Aim of the exercise => Find the word "More" in the data. Return every line where it appears.

Recorded data =>

— begin —

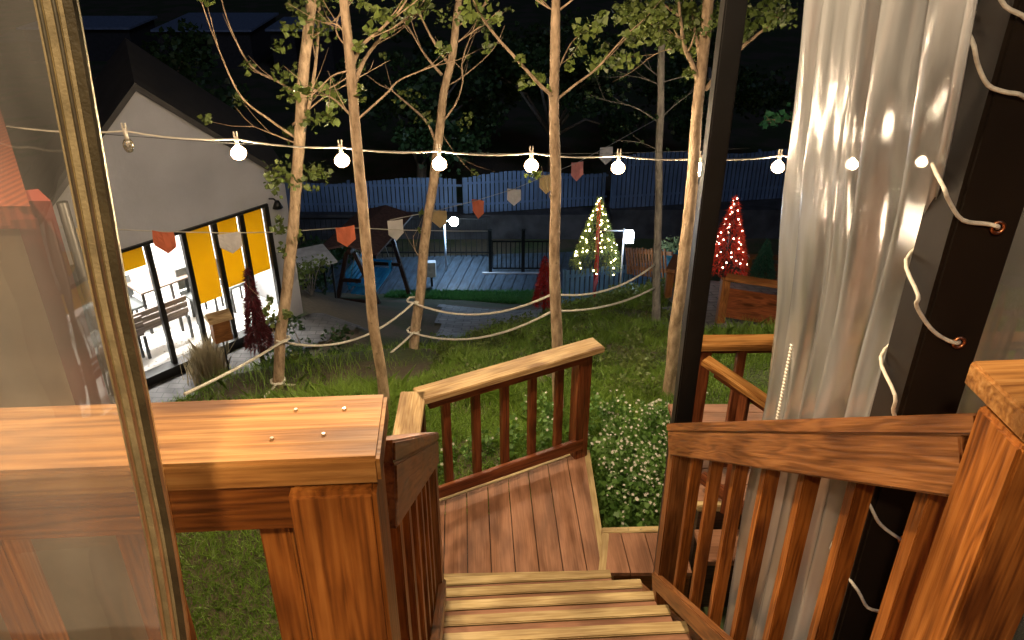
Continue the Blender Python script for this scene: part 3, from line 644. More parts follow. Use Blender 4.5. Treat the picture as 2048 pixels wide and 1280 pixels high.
tree('thin straight grey tree with sparse twigs right of centre, by the blue fence', 10,
     [(1312, 655), (1315, 500), (1318, 330), (1321, 200), (1323, 60), (1325, -100), (1327, -300)], .055, .035,
     [([(1318, 245), (1270, 215), (1210, 200), (1170, 185)], .010, .5), ([(1318, 240), (1350, 210), (1390, 180)], .009, .3), ([(1320, 170), (1280, 155), (1230, 148)], .008, .4), ([(1322, 165), (1360, 155), (1400, 145)], .008, .3), ([(1320, 155), (1290, 130), (1270, 110)], .008, .3), ([(1317, 300), (1280, 285), (1230, 280)], .006, .3), ([(1322, 60), (1360, 10), (1400, -50)], .012, .3), ([(1322, 60), (1280, 10), (1240, -50)], .012, .3)],
     [(1240, 205, 20, .5), (1280, 230, 14, .3), (1230, 150, 20, .4), (1250, 160, 16, .4), (1370, 195, 14, .3), (1370, 155, 14, .3), (1310, 235, 12, 0), (1280, 285, 10, .3), (1335, 300, 8, 0), (1320, 70, 30, 0), (1300, 20, 50, 0), (1350, 0, 50, .2), (1180, 195, 16, .4)], G, bark=M_BARKG, leaf=M_LEAFD, per=120)
tree('forked leafy tree right behind the black pole on the right', 6.3,
     [(1338, 775), (1346, 690), (1360, 590), (1374, 470), (1386, 350), (1394, 250), (1400, 170), (1410, 60), (1420, -60), (1435, -260)], .062, .036,
     [([(1398, 168), (1385, 130), (1368, 90), (1360, 30), (1350, -60)], .026, -.1), ([(1405, 150), (1395, 90), (1385, 30), (1380, -60)], .018, .1), ([(1410, 180), (1460, 120), (1500, 80), (1540, 50), (1570, 20)], .018, .2), ([(1366, 80), (1320, 55), (1280, 40)], .01, .1), ([(1362, 35), (1310, 0), (1260, -10)], .012, .1), ([(1372, 95), (1330, 100), (1290, 120)], .006, .1)],
     [(1340, 30, 40, 0), (1300, 25, 38, 0), (1255, 20, 28, 0), (1370, 45, 36, .1), (1390, 20, 40, .1), (1310, 70, 26, 0), (1275, 65, 24, .1), (1240, 35, 18, .1), (1390, 100, 20, .1), (1385, 70, 24, .1), (1350, 90, 22, .0), (1500, 25, 38, .2), (1550, 20, 38, .2), (1570, 35, 24, .2), (1470, 40, 26, .1), (1490, 70, 14, .1), (1380, 145, 12, 0), (1440, 10, 40, .1), (1350, -40, 60, 0), (1550, -60, 80, .2), (1400, -180, 100, 0), (1500, 55, 18, .2), (1330, 45, 30, .1), (1410, 50, 26, 0), (1285, 45, 26, 0)], G, per=520, lsize=.045)
# low green bough seen right, in front of the dark
tree('small bright green shrub-like tree beside the clear curtain', 12,
     [(1600, 470), (1598, 380), (1605, 280), (1602, 225)], .05, .02,
     [([(1602, 250), (1570, 240), (1530, 240)], .015, 0)], [(1545, 240, 18, 0), (1575, 230, 22, 0), (1600, 220, 26, 0), (1640, 230, 40, 0), (1530, 245, 8, 0)], 'trees beyond the garden', leaf=mat_leaf('bright_leaf', (.03, .14, .05), (.08, .3, .12)), per=130, lsize=.09, name='small_tree')
# dark background trees
def bigtree(label, x, y, h, rad, seed, leaf=M_LEAFD):
    z = float(hgt(x, y)); root = empty('dark_tree', (x, y, z), label, 'tree', 'dark trees beyond the white fence')
    r_ = random.Random(seed)
    bm = bmesh.new(); tubebm(bm, [Vector((x, y, z-.1)), Vector((x+.1, y, z+h*.4)), Vector((x-.1, y+.1, z+h*.8))], [.22, .16, .06], 8)
    cl = []
    for _ in range(10):
        a_ = r_.uniform(0, 6.28); rr_ = rad*r_.uniform(.5, 1); zz = z+h*r_.uniform(.35, 1)
        e = Vector((x+math.cos(a_)*rr_, y+math.sin(a_)*rr_, zz)); tubebm(bm, [Vector((x, y, z+h*.3)), (Vector((x, y, z+h*.5))+e)/2, e], [.07, .05, .02], 6)
        cl.append((e, rad*r_.uniform(.25, .5)))
        for _ in range(3): cl.append((e+Vector((r_.uniform(-1, 1), r_.uniform(-1, 1), r_.uniform(-.7, .7)))*rad*.45, rad*r_.uniform(.12, .3)))
    link('trunk', fin(bm, True), M_BARKG, root); leaves('crown', cl, 1, 260, .17, leaf, root)
bigtree('dark bushy tree beyond the fence, behind the left middle trees', -3.2, 27, 5.2, 2.6, 1)
bigtree('dark tree beyond the fence, behind the middle of the picture', 1.5, 30, 5.5, 2.6, 2)
bigtree('dark tree far back behind the right-hand grey tree', 7.5, 31, 5, 2.4, 3)
bigtree('dark tree by the gable roof at the far left', -11, 24, 6, 2.4, 4)
bigtree('dark tree beyond the clear curtain at the far right', 14, 25, 6, 2.6, 5)
# grass --------------------------------------------------------------
M_GRASS = mat_leaf('grass_blade', (.09, .18, .022), (.26, .40, .06), .35)
M_GRASSN = mat_leaf('lawn_blade', (.12, .24, .03), (.28, .44, .07), .35)
def grass(name, X, Y, Z, h, w, mat, lean=.5):
    n = len(X); P = np.stack([X, Y, Z], -1)
    a = rng.random(n)*6.283; s = np.stack([np.cos(a), np.sin(a), np.zeros(n)], -1)
    l = rng.normal(size=(n, 2))*lean; H = h*(.4+.9*rng.random(n)); 
    mid = P+np.stack([l[:, 0]*H*.3, l[:, 1]*H*.3, H*.55], -1); tip = P+np.stack([l[:, 0]*H, l[:, 1]*H, H*.95], -1)
    W = (w*(.6+.8*rng.random(n)))[:, None]
    v = np.stack([P-s*W, P+s*W, mid+s*W*.8, tip, mid-s*W*.8], 1)
    o = link(name, fast(v, 5), mat); return tag(o, kind='stuff')
def region(n, x0, x1, y0, y1, near=1.0):
    u = rng.random(n); Y = y0+(y1-y0)*u**near
    X = x0+(x1-x0)*rng.random(n); return X, Y
def noise2(X, Y, s, ox=0):
    return np.sin(X*s+1.3*np.sin(Y*s*.7+ox))*np.cos(Y*s*1.1+1.7*np.sin(X*s*.6+ox))
# lawn under the left rail and round the landing
X, Y = region(110000, -3.2, 3.2, 2.2, 5.4)
k = ~((X > -1.3) & (X < 1.05) & (Y < 4.05)) & ~((X > -1.3) & (X < .55) & (Y < 4.55) & (Y < fl.y+.52*(X-fl.x)+.05)) & ~((X > .95) & (X < 2.95) & (Y > 3.1) & (Y < 4.4))
X, Y = X[k], Y[k]
tag(grass('lawn', X, Y, hgt(X, Y), .055+.05*np.clip((Y-4.0), 0, 1), .0028, M_GRASSN, .7), 'short bright lawn grass under the decks', 'grass')
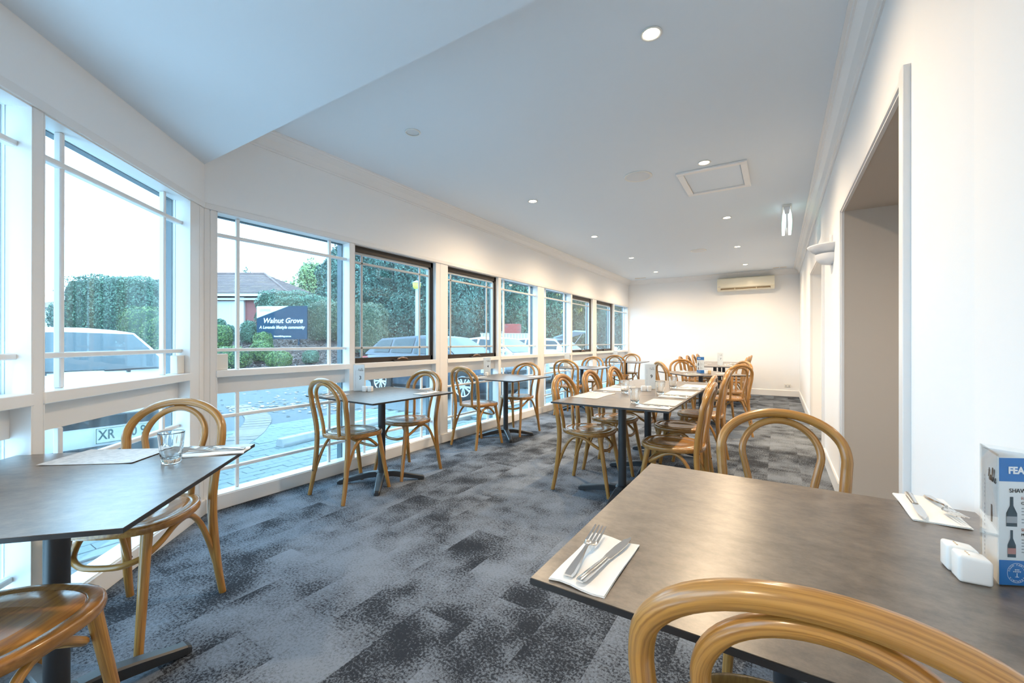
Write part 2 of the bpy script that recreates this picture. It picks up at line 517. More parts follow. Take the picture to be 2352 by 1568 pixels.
full_tile = None
TW, TL = .25, 1.0
ti = 0
for ix in range(-14, 4):
    x0 = ix * TW - .08
    for iy in range(-2, 12):
        y0 = iy * TL + (ix % 4) * .25 - .4
        g = .0003
        pl = [(x0 + g, y0 + g), (x0 + TW - g, y0 + g), (x0 + TW - g, y0 + TL - g), (x0 + g, y0 + TL - g)]
        if x0 + TW > XR and y0 + TL > 2.0: xlim = XR
        else: xlim = XN
        for (p, nn) in (((XL, 0), (1, 0)), ((xlim, 0), (-1, 0)), ((0, YB), (0, -1)), ((0, YE), (0, 1)), ((bay0.x, bay0.y), (-BOUT.x, -BOUT.y))):
            if len(pl) > 2: pl = clip(pl, p, nn)
        if len(pl) < 3: continue
        ar = abs(sum(pl[i][0] * pl[(i + 1) % len(pl)][1] - pl[(i + 1) % len(pl)][0] * pl[i][1] for i in range(len(pl)))) / 2
        if ar < .002: continue
        whole = abs(ar - (TW - 2 * g) * (TL - 2 * g)) < 1e-5
        if whole and full_tile is not None:
            o = bpy.data.objects.new('carpet_tile', full_tile); link(o, floor); o.location = (x0, y0, 0)
            continue
        cx, cy = (x0, y0)
        bm = NB(); prism(bm, [(p[0] - cx, p[1] - cy) for p in pl], -.006, 0.0 + random.uniform(0, .0004) * 0, )
        o = finish('carpet_tile', bm, M['carpet'], floor); o.location = (cx, cy, 0)
        if whole: full_tile = o.data

# ceiling, lowered ceiling
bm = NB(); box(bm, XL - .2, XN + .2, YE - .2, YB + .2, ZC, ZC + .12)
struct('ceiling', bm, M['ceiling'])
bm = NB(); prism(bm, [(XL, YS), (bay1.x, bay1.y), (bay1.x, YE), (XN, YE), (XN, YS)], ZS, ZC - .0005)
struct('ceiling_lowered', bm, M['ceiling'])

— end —

Result for this exercise =>
Continue the Blender Python script for this scene: part 3, from line 644. More parts follow. Use Blender 4.5. Treat the picture as 2048 pixels wide and 1280 pixels high.
Write part 2 of the bpy script that recreates this picture. It picks up at line 517. More parts follow. Take the picture to be 2352 by 1568 pixels.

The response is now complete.